Our friend Martin Kempton, an award-winning Lighting Director and Designer who worked on a range of high-profile shows at the BBC (everything from Eastenders to Top Of The Pops) recently took to Facebook to share his top tips about home lighting for Zoom calls. We could all do with a bit of help in this area, so with his kind permission, we’re sharing them here:

Martin says, “A long time ago I used to do a bit of lighting for TV. I don’t know why it’s taken me so long to write this but – after nearly a year of looking at appallingly-lit people on Zoom – here are a few suggestions:

  1. Make sure the camera is as near eye level as possible. If you are looking down you will have a saggy neck and your eyes will be in shadow. Some TV presenters insist that their camera is above eye level – they know what makes them look good.
  2. Make sure the background is neither too bright nor too dark. Your computer exposes the camera to an average light level so your face will look far too bright if the background is very dark and vice versa.
  3. Following on from the above point – avoid seeing windows in the shot. Even on a dull day, any window will appear to be incredibly bright. Same with any lights – turn off or dim down to minimum any lights that the camera can see.
  4. Now the portraiture bit! Your key light should be slightly above eye level and slightly to one side of the camera. The most flattering form of light is soft – that means it produces a soft shadow, not a hard one.
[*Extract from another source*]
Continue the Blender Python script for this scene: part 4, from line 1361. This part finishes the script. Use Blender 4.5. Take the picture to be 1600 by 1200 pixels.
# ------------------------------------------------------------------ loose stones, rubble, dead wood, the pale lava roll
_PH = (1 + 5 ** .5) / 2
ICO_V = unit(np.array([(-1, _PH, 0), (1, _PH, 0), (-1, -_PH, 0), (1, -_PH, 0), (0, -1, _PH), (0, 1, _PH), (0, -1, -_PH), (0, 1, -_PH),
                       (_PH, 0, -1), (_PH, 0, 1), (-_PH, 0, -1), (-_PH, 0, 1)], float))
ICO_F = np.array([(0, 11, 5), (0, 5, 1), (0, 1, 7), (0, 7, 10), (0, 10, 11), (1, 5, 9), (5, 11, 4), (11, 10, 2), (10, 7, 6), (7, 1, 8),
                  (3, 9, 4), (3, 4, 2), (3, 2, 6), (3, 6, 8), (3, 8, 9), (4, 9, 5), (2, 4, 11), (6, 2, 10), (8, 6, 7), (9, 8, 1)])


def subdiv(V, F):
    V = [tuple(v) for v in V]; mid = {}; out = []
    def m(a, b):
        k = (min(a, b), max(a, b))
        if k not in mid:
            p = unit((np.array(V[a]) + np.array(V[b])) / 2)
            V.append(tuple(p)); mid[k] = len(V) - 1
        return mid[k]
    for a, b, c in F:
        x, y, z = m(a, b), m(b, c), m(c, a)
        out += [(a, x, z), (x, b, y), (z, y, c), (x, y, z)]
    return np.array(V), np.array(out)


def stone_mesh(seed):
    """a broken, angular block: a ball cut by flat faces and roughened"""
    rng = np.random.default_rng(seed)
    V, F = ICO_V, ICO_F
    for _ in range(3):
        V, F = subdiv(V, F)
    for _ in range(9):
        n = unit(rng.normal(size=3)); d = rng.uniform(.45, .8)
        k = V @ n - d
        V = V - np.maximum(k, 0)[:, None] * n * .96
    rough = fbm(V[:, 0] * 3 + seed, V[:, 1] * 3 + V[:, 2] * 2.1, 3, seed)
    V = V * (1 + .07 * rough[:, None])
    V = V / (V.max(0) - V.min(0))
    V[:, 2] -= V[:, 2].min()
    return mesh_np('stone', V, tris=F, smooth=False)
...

You can use a proper LED fixture (something like this one) or maybe a table light with a soft shade, (not a coloured shade obviously.) You could also bounce a desk light off a white wall or piece of card. If this sounds a bit too much then it’s to make you look good. No point in putting on nice makeup or combing your hair if your lighting makes you look old, tired and knackered.
  5. Avoid having light streaking down your face from an overhead fixture. I see this all the time. People switch on the central ceiling light and it illuminates their forehead and nose drawing attention to every tiny wrinkle and crease whilst leaving their eyes in deep shadow. It really is the most unflattering light possible! Also, make sure the sun doesn’t shine directly on you through a window for similar reasons.
  6. In the daytime, the best light is probably from a window behind the camera – or behind your webcam in your laptop lid. If this isn’t possible then artificial light as described above is best.
  7. If you can, plug your computer directly into your broadband hub using an ethernet cable, rather than relying on your home wi-fi connection. No matter how good or bad your internet wi-fi, it will make it far more reliable and will sharpen up your camera too!”